2.) Traveling abroad as a young woman makes you extra cautious.
This is both exhausting and rewarding. Being a young woman, I am EXTREMELY aware of what bad things could happen to me at any moment. My friends and I spend so much time planning out preventative measures before we go anywhere. We are constantly watching over each other, making sure that no one travels alone, having check-in buddies, etc. etc. There are things we think about that our male peers (generally) don't even consider. And it is so exhausting. It honestly feels like a full-time job trying to make sure you are safe when you travel. There should be SO MANY more women in the security/protection work force because most women are experts by the time they're fifteen lol.
But being extra sensitive to safety issues also means that I am...well... extra safe. Or at least as safe as I can possibly be within my own power.
3.) Adventuring alone teaches you how to be brave.
You ever heard that phrase "strong, independent woman"? Well-whoever you are- if you want to become one, an excellent way to do so is to travel alone, because you are forced to become one quickly. I have been a push-over for a good part of my life- someone who wants to keep everyone happy, even if at the cost of my own comfort. After this study abroad experience, I don't think that's as much the case any more. I don't worry so much about some random man's feelings if I tell him to get the heck away from me. I am more vocal now about what makes me uncomfortable. I have learned to advocate for myself more, because if I didn't learn it, safety would be much more challenging. These lessons would probably have not been learned quite so early in life if I had not started traveling alone.
4.) There is more pressure on women to blend in to the culture.
I have noticed, both in comments by my Italian friends and in actions of vendors and locals here that women are much more pressured to conform to their respective culture's standards than men are. A friend of mine from Ukraine, for example, told me of a time a street vendor tossed a 5 cent coin at her, stating she was barely worth that much money because of how shamefully she presented herself (she was wearing a skirt to her knees). When I am traveling, it is generally for my own safety and peace-of-mind that I try to dress and adhere as closely to the culture as possible.
Having such external pressure to blend into the culture can be a positive thing, however, in that it makes it much easier to begin to acclimate to your new surroundings and make friends. If I were to behave in my fully-American way here in Italy, I don't think that I would have met nearly so many Italians. Having that kind of pressure forces me to become more culturally aware.

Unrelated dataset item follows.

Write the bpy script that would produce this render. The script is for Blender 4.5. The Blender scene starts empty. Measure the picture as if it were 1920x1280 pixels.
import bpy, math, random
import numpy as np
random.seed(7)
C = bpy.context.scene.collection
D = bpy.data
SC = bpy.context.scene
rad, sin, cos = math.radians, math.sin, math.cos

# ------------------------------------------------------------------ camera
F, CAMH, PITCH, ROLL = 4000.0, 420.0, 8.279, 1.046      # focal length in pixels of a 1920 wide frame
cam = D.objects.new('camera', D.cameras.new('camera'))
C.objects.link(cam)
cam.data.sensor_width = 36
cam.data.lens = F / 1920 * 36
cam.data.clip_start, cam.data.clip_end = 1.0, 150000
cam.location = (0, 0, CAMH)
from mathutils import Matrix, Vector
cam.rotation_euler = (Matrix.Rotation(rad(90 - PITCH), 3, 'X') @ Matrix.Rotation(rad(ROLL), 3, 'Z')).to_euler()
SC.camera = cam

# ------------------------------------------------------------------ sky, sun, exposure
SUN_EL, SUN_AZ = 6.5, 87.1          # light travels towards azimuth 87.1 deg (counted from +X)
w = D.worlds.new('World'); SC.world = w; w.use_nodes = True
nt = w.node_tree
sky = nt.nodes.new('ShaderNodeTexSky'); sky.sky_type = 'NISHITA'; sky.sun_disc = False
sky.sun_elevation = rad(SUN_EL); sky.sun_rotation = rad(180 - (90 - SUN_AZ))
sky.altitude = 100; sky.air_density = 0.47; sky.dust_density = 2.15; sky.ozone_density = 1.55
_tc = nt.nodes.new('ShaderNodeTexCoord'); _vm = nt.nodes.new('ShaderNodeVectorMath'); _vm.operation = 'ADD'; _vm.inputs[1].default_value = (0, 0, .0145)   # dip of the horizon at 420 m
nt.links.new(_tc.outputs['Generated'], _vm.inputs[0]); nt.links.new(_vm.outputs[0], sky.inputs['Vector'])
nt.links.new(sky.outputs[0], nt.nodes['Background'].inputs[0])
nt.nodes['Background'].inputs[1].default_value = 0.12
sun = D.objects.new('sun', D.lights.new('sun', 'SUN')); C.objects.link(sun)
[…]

There are honestly so many more observations and stories I could put down here, but the top four are the most prominent experiences that I have had this semester. What I have experienced abroad will probably be extremely different from what a woman of color or an older woman might experience while traveling alone. I don't speak for every woman, just from my own perspective. Traveling alone is really scary sometimes. And that fear can make it exhausting: you are on edge every hour of every day. Reading about the sexual assaults, kidnappings, and murders of female travelers doesn't make that fear any less at all. But, as with most things in life, f
ear cannot be stronger than willpower, or else life is not lived to the fullest. I would not be growing so much, meeting such interesting people, or seeing the beauty of this earth if I let that worry be all-consuming. I just felt like giving ya'll my take on the matter.